Well, "500" probably needs some kind of terminator or length byte. What I
had in mind was expressing it base 64, then using a set of 64 safe
characters such as 0-9,A-Z,a-z,%@ to encode it. So 500 becomes "7p" if I
got the maths right. This is a "safe" string; it doesn't need to be
uuencoded. It is 2 bytes rather than 4.

> To me, it sounds like you're after persistence, with data structure
> evolution between program runs.
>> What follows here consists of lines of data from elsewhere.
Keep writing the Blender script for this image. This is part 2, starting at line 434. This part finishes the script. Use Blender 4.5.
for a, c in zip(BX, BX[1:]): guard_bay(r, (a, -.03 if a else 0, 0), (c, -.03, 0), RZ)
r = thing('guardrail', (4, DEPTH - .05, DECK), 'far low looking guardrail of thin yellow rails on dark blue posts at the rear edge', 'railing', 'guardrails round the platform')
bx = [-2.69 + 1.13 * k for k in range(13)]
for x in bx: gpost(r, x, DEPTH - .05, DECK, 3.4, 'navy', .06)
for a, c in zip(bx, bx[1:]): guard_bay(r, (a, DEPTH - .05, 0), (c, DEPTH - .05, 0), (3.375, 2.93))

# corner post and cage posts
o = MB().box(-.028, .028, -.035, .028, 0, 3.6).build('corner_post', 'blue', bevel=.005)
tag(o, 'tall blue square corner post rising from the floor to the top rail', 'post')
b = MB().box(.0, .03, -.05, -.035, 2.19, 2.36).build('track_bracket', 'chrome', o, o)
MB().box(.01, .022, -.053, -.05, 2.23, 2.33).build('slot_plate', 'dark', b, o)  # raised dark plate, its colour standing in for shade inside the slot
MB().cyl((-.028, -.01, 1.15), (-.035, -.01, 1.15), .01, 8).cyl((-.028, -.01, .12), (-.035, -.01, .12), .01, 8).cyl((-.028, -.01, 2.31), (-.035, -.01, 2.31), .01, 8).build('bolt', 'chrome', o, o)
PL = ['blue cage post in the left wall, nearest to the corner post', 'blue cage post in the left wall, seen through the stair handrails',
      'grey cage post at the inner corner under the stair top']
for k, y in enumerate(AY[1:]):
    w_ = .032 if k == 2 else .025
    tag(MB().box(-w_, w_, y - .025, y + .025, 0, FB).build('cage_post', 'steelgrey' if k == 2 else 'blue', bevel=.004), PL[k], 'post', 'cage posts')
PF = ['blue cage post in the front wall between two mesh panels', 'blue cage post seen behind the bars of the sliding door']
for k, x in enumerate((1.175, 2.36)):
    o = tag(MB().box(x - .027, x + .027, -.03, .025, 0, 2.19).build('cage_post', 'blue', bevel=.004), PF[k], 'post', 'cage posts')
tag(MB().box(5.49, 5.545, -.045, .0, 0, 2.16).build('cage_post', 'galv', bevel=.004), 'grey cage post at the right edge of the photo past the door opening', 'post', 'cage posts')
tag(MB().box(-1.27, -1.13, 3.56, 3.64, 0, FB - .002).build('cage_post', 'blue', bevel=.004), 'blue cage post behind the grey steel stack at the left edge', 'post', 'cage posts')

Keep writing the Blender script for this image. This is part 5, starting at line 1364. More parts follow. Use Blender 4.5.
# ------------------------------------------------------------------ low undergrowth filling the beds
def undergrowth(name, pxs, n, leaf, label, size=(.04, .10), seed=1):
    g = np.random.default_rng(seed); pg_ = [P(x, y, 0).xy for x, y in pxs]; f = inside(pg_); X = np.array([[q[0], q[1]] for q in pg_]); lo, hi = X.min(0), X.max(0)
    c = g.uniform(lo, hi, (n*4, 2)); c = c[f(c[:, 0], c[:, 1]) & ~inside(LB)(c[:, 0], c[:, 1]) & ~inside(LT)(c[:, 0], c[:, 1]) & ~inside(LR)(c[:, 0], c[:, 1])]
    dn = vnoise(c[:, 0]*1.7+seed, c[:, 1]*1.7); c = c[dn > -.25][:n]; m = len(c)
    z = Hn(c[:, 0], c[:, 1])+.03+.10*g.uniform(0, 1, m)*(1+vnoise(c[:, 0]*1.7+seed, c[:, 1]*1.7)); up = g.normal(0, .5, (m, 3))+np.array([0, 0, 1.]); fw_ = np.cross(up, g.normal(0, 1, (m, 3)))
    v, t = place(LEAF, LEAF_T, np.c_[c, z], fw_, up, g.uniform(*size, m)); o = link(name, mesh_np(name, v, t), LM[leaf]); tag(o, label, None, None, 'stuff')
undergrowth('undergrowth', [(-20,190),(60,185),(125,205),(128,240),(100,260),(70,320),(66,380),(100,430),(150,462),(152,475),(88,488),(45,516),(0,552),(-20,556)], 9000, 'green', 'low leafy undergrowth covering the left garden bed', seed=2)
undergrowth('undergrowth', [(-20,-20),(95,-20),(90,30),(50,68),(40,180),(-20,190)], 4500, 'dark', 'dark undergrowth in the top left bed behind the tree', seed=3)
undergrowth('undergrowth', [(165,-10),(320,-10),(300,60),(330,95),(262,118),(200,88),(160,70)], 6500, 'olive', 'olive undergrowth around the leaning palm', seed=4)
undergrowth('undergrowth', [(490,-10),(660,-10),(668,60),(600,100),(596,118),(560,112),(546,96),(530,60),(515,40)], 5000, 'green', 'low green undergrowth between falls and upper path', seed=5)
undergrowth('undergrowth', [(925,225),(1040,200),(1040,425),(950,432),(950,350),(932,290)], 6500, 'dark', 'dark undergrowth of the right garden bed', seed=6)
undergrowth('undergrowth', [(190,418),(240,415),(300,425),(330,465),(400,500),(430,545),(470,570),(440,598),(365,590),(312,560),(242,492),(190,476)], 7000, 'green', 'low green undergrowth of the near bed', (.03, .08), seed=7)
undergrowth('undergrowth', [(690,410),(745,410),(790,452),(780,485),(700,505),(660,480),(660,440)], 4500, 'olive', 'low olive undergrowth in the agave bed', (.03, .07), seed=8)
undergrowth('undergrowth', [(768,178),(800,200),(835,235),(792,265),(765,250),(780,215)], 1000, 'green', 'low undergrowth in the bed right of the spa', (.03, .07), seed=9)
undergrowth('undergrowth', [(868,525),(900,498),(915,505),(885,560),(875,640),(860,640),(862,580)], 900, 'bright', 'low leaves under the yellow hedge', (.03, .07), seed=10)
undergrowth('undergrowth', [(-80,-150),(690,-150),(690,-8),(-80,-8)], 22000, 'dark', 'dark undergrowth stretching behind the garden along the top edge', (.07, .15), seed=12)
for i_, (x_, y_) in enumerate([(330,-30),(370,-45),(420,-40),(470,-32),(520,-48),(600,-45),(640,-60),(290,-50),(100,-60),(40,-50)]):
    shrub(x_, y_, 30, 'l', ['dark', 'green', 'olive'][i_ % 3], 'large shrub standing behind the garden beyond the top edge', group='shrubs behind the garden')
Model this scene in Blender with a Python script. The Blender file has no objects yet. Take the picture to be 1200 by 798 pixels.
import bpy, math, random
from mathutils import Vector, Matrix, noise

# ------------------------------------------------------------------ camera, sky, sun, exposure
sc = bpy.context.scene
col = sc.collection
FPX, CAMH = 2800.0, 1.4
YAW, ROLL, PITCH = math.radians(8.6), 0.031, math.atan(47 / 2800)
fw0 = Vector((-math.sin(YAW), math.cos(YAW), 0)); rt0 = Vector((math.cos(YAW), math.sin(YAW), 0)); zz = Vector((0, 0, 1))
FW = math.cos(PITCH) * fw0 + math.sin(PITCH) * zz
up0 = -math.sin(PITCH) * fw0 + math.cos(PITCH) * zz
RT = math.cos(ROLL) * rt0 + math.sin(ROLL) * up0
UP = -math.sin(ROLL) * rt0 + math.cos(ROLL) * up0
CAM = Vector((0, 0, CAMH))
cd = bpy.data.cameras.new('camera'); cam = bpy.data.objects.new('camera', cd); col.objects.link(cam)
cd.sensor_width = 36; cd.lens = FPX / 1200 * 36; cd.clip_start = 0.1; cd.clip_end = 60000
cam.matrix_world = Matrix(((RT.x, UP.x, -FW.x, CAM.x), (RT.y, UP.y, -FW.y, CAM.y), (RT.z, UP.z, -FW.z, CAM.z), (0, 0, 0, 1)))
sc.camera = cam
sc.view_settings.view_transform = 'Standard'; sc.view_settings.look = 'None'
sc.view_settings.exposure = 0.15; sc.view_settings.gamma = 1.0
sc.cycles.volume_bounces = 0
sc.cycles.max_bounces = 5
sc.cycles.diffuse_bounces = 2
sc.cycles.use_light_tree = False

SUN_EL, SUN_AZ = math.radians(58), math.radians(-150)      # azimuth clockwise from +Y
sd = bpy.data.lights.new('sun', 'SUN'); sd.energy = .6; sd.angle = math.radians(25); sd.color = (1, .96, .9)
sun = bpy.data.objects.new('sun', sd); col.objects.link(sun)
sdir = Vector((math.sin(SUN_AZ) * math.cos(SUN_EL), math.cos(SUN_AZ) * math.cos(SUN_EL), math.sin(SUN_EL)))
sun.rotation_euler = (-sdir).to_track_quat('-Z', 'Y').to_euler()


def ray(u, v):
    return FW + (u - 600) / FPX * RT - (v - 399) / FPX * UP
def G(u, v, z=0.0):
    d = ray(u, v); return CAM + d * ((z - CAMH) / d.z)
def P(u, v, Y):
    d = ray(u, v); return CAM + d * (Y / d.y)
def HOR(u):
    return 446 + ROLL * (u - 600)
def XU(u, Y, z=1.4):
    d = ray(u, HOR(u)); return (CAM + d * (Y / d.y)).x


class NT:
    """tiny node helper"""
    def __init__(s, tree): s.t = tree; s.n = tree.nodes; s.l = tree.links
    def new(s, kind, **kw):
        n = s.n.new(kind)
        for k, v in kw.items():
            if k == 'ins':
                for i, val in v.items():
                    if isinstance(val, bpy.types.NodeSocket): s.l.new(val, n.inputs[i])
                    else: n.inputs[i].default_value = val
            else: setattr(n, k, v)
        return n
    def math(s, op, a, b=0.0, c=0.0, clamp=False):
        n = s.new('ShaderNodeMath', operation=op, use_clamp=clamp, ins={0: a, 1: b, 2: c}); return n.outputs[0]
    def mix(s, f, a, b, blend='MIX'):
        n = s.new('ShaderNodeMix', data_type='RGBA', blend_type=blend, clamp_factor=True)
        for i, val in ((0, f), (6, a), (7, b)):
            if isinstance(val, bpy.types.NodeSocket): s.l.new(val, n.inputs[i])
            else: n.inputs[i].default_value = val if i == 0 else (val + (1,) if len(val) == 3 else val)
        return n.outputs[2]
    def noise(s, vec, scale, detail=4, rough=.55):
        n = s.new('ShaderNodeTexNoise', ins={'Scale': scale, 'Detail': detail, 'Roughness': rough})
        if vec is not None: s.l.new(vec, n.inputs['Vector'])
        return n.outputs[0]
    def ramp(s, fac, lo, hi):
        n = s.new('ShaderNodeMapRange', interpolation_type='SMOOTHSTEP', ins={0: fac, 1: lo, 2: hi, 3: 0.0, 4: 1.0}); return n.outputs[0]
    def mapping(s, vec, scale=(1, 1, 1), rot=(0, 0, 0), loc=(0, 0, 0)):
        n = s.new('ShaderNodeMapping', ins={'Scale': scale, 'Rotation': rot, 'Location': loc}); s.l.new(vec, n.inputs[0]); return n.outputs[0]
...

Serializing/deserializing the data
> will probably be an important part of what it takes to get there.

OK.

My feeling is that it would not be too difficult to make field names and
object begin/end blocks available to the archive format, and that this
would suffice to support more "serialisation" oriented applications, that
I would find useful.

> > I don't claim that code like this is the best solution, but in
> > practice I have found it works.
>
> I'd like to see a better one, if it's out there.

Do you have something in mind I should be looking at?